Theirs was a long road to funding — they pitched some 150 people, Hix said — “all this crazy, sexy food tech stuff was not happening back then.” The two found success when a college buddy of Taranto’s recommended them to a former boss who had had a similar idea for a company. The boss ended up investing the $400,000 that got Plated off the ground.
“Getting a second job is an absolute must; you have to be able to support yourself, you have to be able to support the company’s finances to a point,” Roth told me.
Additionally, you need to be frugal — and strategic — about the expenses you bring into the business.
“You don’t have any extraneous expenses, no one’s on salary … you should try to partner with someone who can contribute just a little capital up front,” Roth said.
6. If People Aren’t Taking You Seriously, It’s Probably Not Because Of Your Age
Here’s some good news: Almost none of the entrepreneurs I talked to said they had any trouble getting taken seriously because of their age.
“Age is definitely not a barrier,” Taranto told me. “And in many cases, it’s probably an asset.
Yarus also said he hasn’t had much trouble navigating the space as a relatively young founder — in fact, he said, the millennial mindset is in increasingly high demand as Gen Y buying power increases.

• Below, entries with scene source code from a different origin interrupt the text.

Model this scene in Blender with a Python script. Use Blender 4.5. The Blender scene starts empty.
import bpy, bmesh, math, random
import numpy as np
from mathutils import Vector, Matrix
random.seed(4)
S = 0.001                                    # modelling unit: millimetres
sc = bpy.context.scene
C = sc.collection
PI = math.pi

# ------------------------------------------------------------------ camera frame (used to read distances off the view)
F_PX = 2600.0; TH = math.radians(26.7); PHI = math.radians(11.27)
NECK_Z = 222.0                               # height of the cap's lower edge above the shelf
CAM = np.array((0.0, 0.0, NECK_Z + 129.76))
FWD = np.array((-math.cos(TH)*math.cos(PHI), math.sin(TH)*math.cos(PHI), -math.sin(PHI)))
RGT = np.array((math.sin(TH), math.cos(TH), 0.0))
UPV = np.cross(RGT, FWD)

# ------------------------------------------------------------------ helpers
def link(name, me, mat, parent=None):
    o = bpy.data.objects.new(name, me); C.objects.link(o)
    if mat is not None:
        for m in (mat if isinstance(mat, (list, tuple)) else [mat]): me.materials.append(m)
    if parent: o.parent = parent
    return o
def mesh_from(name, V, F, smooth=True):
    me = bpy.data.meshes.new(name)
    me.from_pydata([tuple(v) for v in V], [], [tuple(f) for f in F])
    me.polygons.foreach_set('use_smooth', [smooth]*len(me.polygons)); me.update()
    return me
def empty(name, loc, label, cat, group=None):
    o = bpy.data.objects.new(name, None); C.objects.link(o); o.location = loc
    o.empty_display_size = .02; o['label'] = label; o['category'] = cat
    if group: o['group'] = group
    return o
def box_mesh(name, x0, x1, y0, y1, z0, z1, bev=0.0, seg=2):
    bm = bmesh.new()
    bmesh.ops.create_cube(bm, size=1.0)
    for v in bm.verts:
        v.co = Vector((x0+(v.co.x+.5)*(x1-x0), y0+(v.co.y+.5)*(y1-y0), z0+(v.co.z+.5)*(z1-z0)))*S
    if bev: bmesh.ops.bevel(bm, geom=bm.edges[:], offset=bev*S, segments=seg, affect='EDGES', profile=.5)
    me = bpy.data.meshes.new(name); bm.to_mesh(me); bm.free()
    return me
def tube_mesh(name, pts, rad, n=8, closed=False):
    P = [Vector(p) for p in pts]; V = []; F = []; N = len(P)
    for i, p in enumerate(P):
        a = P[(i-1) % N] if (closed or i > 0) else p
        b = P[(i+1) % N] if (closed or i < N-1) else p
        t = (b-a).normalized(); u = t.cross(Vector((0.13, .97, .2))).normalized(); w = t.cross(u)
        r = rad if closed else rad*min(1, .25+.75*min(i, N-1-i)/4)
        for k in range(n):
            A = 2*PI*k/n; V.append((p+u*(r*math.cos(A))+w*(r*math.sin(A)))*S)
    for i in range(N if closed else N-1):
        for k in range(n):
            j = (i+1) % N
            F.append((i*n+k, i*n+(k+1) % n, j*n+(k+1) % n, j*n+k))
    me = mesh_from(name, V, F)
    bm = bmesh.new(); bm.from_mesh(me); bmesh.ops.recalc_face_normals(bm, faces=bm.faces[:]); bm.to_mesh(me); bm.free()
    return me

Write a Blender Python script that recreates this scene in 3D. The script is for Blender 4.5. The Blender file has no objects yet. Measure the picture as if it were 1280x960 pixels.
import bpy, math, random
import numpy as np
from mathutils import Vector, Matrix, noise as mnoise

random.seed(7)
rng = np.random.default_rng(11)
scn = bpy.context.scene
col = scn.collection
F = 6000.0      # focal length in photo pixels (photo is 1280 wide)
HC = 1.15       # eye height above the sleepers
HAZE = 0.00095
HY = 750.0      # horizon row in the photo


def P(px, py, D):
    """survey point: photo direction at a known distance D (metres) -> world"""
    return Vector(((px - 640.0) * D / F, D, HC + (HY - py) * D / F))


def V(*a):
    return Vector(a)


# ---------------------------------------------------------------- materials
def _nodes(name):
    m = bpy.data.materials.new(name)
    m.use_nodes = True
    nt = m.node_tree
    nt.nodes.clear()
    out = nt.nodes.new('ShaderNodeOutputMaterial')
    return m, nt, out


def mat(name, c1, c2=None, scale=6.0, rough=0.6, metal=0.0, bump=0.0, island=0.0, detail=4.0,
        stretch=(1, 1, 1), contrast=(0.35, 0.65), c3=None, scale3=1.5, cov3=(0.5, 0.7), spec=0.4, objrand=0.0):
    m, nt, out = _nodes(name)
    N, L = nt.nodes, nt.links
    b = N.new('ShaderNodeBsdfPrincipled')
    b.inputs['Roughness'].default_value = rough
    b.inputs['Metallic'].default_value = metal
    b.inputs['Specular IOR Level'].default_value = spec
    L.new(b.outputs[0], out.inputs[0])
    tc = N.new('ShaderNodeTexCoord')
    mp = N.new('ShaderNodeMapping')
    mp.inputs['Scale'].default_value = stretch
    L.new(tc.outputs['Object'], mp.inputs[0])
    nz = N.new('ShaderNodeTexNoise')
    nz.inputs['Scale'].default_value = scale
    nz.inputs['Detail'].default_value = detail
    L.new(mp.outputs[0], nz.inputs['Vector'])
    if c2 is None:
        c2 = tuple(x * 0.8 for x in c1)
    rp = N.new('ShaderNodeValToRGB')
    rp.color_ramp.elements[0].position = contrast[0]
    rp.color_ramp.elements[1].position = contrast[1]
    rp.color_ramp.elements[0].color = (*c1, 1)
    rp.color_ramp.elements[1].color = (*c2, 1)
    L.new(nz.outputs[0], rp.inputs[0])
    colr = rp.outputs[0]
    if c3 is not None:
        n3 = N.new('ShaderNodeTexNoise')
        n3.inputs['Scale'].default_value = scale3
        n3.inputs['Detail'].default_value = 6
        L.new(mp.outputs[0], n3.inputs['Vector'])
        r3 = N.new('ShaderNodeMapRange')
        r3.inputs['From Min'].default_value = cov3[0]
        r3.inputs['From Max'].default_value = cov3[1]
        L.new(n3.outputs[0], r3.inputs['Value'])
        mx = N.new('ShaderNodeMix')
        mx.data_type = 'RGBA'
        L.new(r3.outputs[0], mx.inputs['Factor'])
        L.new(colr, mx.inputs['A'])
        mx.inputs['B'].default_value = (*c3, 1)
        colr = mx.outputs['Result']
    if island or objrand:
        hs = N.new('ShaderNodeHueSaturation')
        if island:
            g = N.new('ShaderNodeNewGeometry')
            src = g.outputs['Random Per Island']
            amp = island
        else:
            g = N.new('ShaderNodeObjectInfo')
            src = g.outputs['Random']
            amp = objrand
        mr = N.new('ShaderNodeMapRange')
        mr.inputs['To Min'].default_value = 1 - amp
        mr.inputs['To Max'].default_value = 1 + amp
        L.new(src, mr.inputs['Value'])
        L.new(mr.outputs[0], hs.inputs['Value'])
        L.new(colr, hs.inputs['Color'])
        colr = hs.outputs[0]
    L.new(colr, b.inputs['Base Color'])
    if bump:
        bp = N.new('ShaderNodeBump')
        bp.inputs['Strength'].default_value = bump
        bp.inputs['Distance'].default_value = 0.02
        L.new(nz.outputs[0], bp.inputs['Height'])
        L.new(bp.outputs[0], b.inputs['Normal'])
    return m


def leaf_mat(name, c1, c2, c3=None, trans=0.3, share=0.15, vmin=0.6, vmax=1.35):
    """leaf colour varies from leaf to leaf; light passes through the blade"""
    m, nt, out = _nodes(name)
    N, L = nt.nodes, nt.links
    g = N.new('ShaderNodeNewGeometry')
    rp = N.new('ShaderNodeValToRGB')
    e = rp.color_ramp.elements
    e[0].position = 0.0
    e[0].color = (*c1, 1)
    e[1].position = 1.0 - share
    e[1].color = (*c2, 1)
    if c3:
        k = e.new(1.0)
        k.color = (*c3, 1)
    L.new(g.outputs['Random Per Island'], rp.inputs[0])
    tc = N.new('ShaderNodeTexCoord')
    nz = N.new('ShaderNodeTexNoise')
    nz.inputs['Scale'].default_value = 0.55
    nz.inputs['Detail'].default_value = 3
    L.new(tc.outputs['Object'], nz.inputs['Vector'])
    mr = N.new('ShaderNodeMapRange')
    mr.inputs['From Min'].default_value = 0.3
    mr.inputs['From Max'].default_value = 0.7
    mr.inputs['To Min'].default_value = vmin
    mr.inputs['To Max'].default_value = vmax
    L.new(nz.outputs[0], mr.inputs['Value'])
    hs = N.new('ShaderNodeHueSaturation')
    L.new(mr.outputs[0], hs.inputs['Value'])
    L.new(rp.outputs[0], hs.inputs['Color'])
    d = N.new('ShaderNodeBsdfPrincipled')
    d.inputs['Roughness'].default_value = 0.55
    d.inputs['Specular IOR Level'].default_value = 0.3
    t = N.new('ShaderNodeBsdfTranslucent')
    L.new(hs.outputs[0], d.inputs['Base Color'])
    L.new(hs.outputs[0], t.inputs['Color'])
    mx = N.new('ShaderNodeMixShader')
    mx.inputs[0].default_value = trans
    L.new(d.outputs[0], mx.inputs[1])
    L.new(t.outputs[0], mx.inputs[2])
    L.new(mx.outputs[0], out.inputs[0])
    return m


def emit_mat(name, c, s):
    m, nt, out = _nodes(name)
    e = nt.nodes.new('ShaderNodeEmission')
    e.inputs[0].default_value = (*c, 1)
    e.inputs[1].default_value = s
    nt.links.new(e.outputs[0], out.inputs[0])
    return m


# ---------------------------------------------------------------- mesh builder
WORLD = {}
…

“The millennial and technological disruption will eventually — sooner or later — hit every space,” he told me. “And it’s important if you are a brand or an organization or a product or a service, that no matter how strong you are, if you haven’t begun to challenge your truths or rethink your ideas and offerings, then someone will sneak up quickly behind you, and before you know it you will be outdated.”